I find myself annoyed and somewhat baffled at how some people can call you friend, yet show very little interest in you. Maybe it’s my own fault for thinking too highly of people or thinking of them as closer to me than they really imagine our friendship to be. I just assume that if we have been through a lot and spent a lot of time together, than our friendship really meant something. I guess I’m naive. I guess life REALLY doesn’t work like that.
It just sucks to know that you have tried to reach out, offer things, made yourself available but you just aren’t important enough for them to do the same back to you. It stings… it hurts… its utter rejection; it just makes me want to cry and everything inside me just wishes I didn’t care. Maybe this is God’s way of teaching me to be more open with other people, to show a side of myself that others might see in me and that I need to change. I can see how I might come off that way at times, but I don’t want to be like that anymore because I know how much it hurts.
Ha… I find myself ridiculous and quite childish right now… maybe even a little ashamed. I can see how this is then enemy hitting me right where it hurts. He is playing on my low self esteem and every ounce of my human insecurities and recent pains.
I know I’m bigger than this… but sometimes I think it’s ok to just say it SUCKS when people don’t really care as much as you thought they did! A rough part of reality just sunk in.
10 comments:
God is teaching me a lot about this same sort of thing. He's showing me that I need to be satisfied in Him because He will NEVER disappoint me or let me down. Seek Him with all your heart, spend time with Him every day, and let Him satisfy your heart. I'm trying to do all of this myself, so as I pray for this in my life I will remember to pray it for you as well. Have a good day my blog friend! :)
I'm right there with you, and you're right, it does suck...big time! Friendships go both ways, but people tend to forget that...
You have every right to say it SUCKS because it does. Rejection in any form hurts a lot, it just does. But anyone in your life that doesn't have the wisdom to see what a great friend and person you are isn't worth your time anyway.
Hope you feel better soon!
This is an amazingly difficult lesson to learn. I have had to learn it several times and it never gets easy. You never know when someone you originally thought cared begins to show they rely on you to keep the friendship going.

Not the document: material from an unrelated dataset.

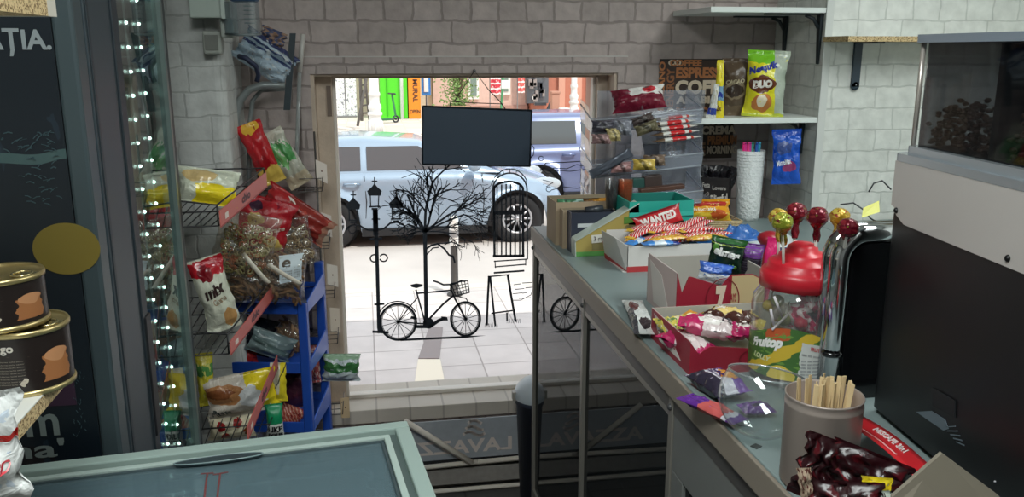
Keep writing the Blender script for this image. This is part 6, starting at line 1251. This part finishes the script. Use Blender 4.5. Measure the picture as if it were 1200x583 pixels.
p = PY(748, 116, 2.78); s = mpp(p); o = pouch_mb(64*s, 30*s, 24*s, art((118, 26, 48), [('rect', .35, .5, 1.2, 1.2, (222, 220, 216)), ('ell', .72, .72, .13, .16, (190, 40, 50)), ('noise', 5, .62, (90, 20, 40))], .22, wob=.06, bump=.5), seed=95, crumple=.01, seal=.03).obj('maroon_sweet_bag'); r = camrot(p, 0, -.16, -.5); o.rotation_euler = r; o.location = p-r.to_matrix() @ Vector((0, 0, 15*s)); tag(o, 'maroon and white sweet bag lying on top of the clear tiered tray', 'bag')
# ================================================================ FRONT OF COUNTER: BARS
def flatbar(nm, label, px0, py0, px1, py1, z, w, t_, mat, roll=0, texts=(), seed=0, cat='chocolate bar', seal=.05):
    a = PZ(px0, py0, CT+z); b = PZ(px1, py1, CT+z); d = b-a; l = d.length; yaw = math.atan2(-d.x, d.y)
    o = pouch_mb(w, l, t_, mat, texts, nu=12, nv=28, seal=seal, box=5, crumple=.003, seed=seed).obj(nm); o.rotation_euler = flat(yaw, 0, roll); o.location = a; return tag(o, label, cat)
flatbar('nut_bar_pack', 'white and brown wafer pack lying at the counter edge left of the front carton', 757, 392, 741, 352, .016, .05, .028, art((206, 208, 206), [('ell', .35, .66, .25, .14, (90, 40, 40)), ('ell', .6, .2, .3, .1, (50, 40, 44)), ('rect', -.1, -.1, .25, .6, (60, 60, 66)), ('noise', 9, .64, (150, 156, 156))], .2, wob=.05, bump=.4), seed=100, cat='wafer pack')
flatbar('purple_wafer_pack', 'purple and white wafer pack behind the flat purple bar', 862, 462, 822, 437, .02, .075, .036, art((214, 208, 220), [('rect', -.1, .0, .30, 1, (50, 44, 60)), ('rect', .62, -.1, 1.1, 1.1, (112, 60, 160)), ('ell', .72, .45, .25, .2, (220, 150, 60)), ('noise', 8, .64, (150, 140, 160))], .2, wob=.05, bump=.4), seed=101, texts=[('JOE', (.35, .3, .6, .7), (60, 30, 90))], cat='wafer pack')
flatbar('purple_chocolate_bar', 'flat purple and orange chocolate bar hanging over the counter edge', 868, 495, 802, 464, .012, .042, .014, art((96, 46, 140), [('rect', -.1, .12, 1.1, .20, (220, 214, 224)), ('rect', -.1, .2, 1.1, .62, (196, 92, 90)), ('noise', 7, .66, (140, 80, 170))], .2, wob=.03, bump=.2), seed=102)
flatbar('purple_sachet', 'small purple glossy sachet seen through the clear bowl', 905, 478, 868, 480, .012, .04, .014, art((92, 40, 130), [('noise', 6, .6, (150, 90, 180)), ('ell', .5, .5, .2, .2, (40, 20, 70))], .15, wob=.05, bump=.5), seed=103, cat='sachet')
# ================================================================ JAR WITH LOLLIPOPS
jb = cpos(928, 452); jy = 1.40; jx = PY(932, 400, jy).x; JP = Vector((jx, jy, CT)); s = mpp(JP+Vector((0, 0, .15))); R = 53*s
zl = PY(930, 336, jy).z-CT; zr = PY(930, 322, jy).z-CT; ztp = PY(943, 284, jy).z-CT
jt = thing('sweets_jar', 'clear plastic jar with a red stepped lid, full of lollipops', 'jar', JP)
mb = MB(clear((238, 238, 236), .07, .03, .04)); prof = [(0, .002), (R*.86, .002), (R*.98, .012), (R, .03), (R*1.0, zl*.80), (R*.97, zl*.90), (R*.86, zl*.97), (R*.84, zl)]
mb.lathe(prof, n=56, rip=0); mb.lathe([(r*.97, z+.002) for r, z in prof], n=56); mb.obj('glass_body', jt)
mb = MB(M((196, 30, 46), .36, coat=.1)); Rl = 45*s; h0 = zr-.002; dh = ztp-h0
mb.lathe([(Rl*.97, h0-.018), (Rl*1.02, h0-.018), (Rl*1.02, h0+dh*.10), (Rl*.96, h0+dh*.20), (Rl*.86, h0+dh*.28), (Rl*.84, h0+dh*.40), (Rl*.80, h0+dh*.46), (Rl*.60, h0+dh*.52), (Rl*.58, h0+dh*.64), (Rl*.52, h0+dh*.70), (Rl*.40, h0+dh*.74), (Rl*.37, h0+dh*.88), (Rl*.25, h0+dh*.98), (0, h0+dh)], n=56); mb.obj('lid', jt)
lab = art((70, 110, 56), [('ell', .36, .94, .10, .20, (190, 90, 50)), ('noise', 9, .58, (110, 150, 70)), ('band', 1, -.6, .0, .14, (210, 180, 60)), ('ell', .40, .10, .1, .22, (222, 196, 80)), ('rect', .52, -.1, .86, .80, (206, 208, 204))], .35, wob=.04, bump=0)
z0, z1 = PY(930, 446, jy-R*.7).z-CT+.004, PY(930, 392, jy-R*.7).z-CT
def jf(u, v): a = math.radians(160)+u*math.radians(166); return Vector((R*1.006*math.cos(a), R*1.006*math.sin(a), z0+(z1-z0)*v*(1-.16*math.cos(u*7) if v > .5 else 1)))
mb = MB(lab); mb.grid(jf, 40, 8); jf2 = lambda u, v: jf(u, v)*1.0+Vector((0, -.0012, 0))
mb.text('Fruitop', jf2, (.12, .56, .40, .84), M((240, 240, 236), .4), .06, -.10); mb.text('LOLLY', jf2, (.15, .34, .31, .46), M((210, 220, 170), .4), .04, -.1); mb.text('FRUITTOP', jf2, (.60, .66, .72, .74), M((190, 40, 50), .4), .03)
for k in range(7): mb.text('lllll llll lllllll', jf2, (.54, .08+k*.075, .67, .12+k*.075), M((70, 76, 90)), 0); mb.text('llllllll lll llll', jf2, (.70, .08+k*.075, .84, .12+k*.075), M((120, 124, 124)), 0)
mb.obj('printed_label', jt)
# lollipops stuck in the lid
foil = {'red': art((104, 18, 34), [('noise', 6, .58, (140, 40, 50)), ('noise', 11, .66, (120, 130, 40))], .18, wob=.1, metal=.3, bump=.6), 'green': art((132, 140, 40), [('noise', 6, .56, (190, 180, 70)), ('noise', 9, .62, (120, 40, 50))], .18, wob=.1, metal=.3, bump=.6), 'gold': art((176, 140, 40), [('noise', 6, .56, (214, 190, 90)), ('noise', 9, .62, (150, 60, 50))], .18, wob=.1, metal=.3, bump=.6)}
def lolly(px, py, Y, bx_, by_, col, label, rp=11.5):
    c = PY(px, py, Y); s_ = mpp(c); r = rp*s_; b = Vector((bx_, by_, CT+zr+dh*.35)); t = thing('lollipop', label, 'lollipop', b, (0, 0, 0), 'lollipops stuck in the red lid')
    d = (b-c).normalized(); mb = MB(M((226, 224, 216), .4)); mb.tube([c, b-Vector((0, 0, .03))], 1.9*s_, 8); mb.obj('stick', t, local=False)
    mb = MB(foil[col]); mb.sph(c, r, 20, 14, (1, 1, .92), .12)
    x = d.orthogonal().normalized(); y = d.cross(x); k = 0; rings = []
    for (q, rad) in ((.70, .62), (1.05, .34), (1.35, .26), (1.9, .34), (2.5, .22)):
        rings.append([c+d*r*q+(x*math.cos(2*PI*i/16)+y*math.sin(2*PI*i/16))*r*rad*(1+.18*math.cos(8*PI*i/16*2)) for i in range(17)])
    vs = [v for g in rings for v in g]; fs = [(j*17+i, j*17+i+1, (j+1)*17+i+1, (j+1)*17+i) for j in range(4) for i in range(16)]; us = [(i/16, j/4) for j in range(5) for i in range(17)]
    mb.add(vs, fs, us, True); mb.obj('foil_wrapper', t, local=False); return t
for px, py, Y, bx_, by_, col, lb in ((917, 261, 1.36, 921, 1.385, 'green', 'green gold foil lollipop, front left of those in the red lid'), (912, 255, 1.45, 914, 1.44, 'gold', 'yellow foil lollipop at the far left behind the green one'), (933, 249, 1.47, 930, 1.44, 'red', 'dark red foil lollipop second from the left, tallest'), (958, 254, 1.38, 956, 1.39, 'red', 'dark red foil lollipop standing alone in the middle of the lid'), (984, 254, 1.45, 974, 1.42, 'gold', 'golden foil lollipop at the back right of the lid'), (994, 267, 1.25, 984, 1.36, 'red', 'red and gold foil lollipop, rightmost of those in the lid')):
    lolly(px, py, Y, PY(bx_, 300, by_).x, by_, col, lb, 12.5 if col != 'gold' else 11.5)
# sweets inside the jar
rj = random.Random(31)
for k in range(26):
    a = rj.uniform(0, 2*PI); q = rj.uniform(.1, .62)*R; z = .02+.016*(k//3); c = JP+Vector((q*math.cos(a), q*math.sin(a), z+.006)); col = rj.choice(((196, 50, 80), (206, 180, 70), (150, 30, 60), (130, 140, 60), (224, 90, 120)))
    mb = MB(M(col, .25)); mb.sph((0, 0, 0), .0125, 12, 8, (1, 1, .9), .1); mb.use(M((228, 226, 220), .4)); an = rj.uniform(0, 6); el = rj.uniform(-.2, .9); mb.tube([(0, 0, 0), (.055*math.cos(an)*math.cos(el)*(.5), .055*math.sin(an)*math.cos(el)*.5, .05*math.sin(el))], .0017, 6); o = mb.obj('jar_lollipop'); o.location = c; tag(o, 'small wrapped lollipop lying inside the clear jar', 'lollipop', 'lollipops inside the jar')
for k, (px, py, an, l) in enumerate(((912, 360, 1.1, 30), (914, 378, -.7, 26), (905, 372, 1.25, 22))):
    c = PY(px, py, jy-R*.55); s_ = mpp(c); mb = MB(M((226, 220, 224), .4)); d = Vector((math.cos(an), .1, -math.sin(an)))*l*s_/2; mb.tube([c-d, c+d], 1.5*s_, 6); tag(mb.obj('loose_stick', local=False), 'white lollipop stick leaning against the inside of the jar', 'stick', 'lollipop sticks inside the jar')
p = PY(942, 370, jy-.035); o = pouch_mb(.085, .08, .03, art((206, 60, 110), [('noise', 5, .5, (226, 214, 220)), ('ell', .6, .6, .2, .2, (70, 60, 76)), ('noise', 9, .62, (170, 30, 70))], .2, wob=.08, bump=.6), seed=110, crumple=.014).obj('pink_wrapper'); put(o, p-Vector((0, 0, .035)), camrot(p, 0, .4)); tag(o, 'pink and white crumpled wrapper showing inside the jar', 'wrapper')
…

It does truly suck when that reality sets in. It sounds like you are a lot like me. You want to see the good in everyone and figure if you feel that way, they do too. It's sad when you find out otherwise.
Good luck with this "dilemma".
I have to agree! It sucks when friendship is a one way street :( I have had to learn that lesson over and over the past few years! Hugs to you!
Oh yes, I have come to this conclusion many times in regards to various friendships and it does suck.
Sometimes I wonder if it's me dwelling on the past too much, and maybe I need to learn to move on from those past relationships.
Hope this feeling passes soon!
It seems like all too often, this is the way it is! It's hard to find "true friends". I still believe quality is better than quantity, and I couldn't agree more with Jenna that God is our one true friend who will never let us down!
I know how you feel! It does suck! It just seems like so many girls these days just use other girls and are not there for you when you need them. So sorry you're feeling down...but that person wasn't worth it if they didn't appreciate you!
I have a hard time and struggle with the same types of feelings. I have very few true friends, 5 to be exact, and when I try to reach out and make more, I always feel like I am putting myslef out there and getting little in return. It hurts a lot, but I guess if I stop trying I might miss out on the 1 or 2 that are worth my effort!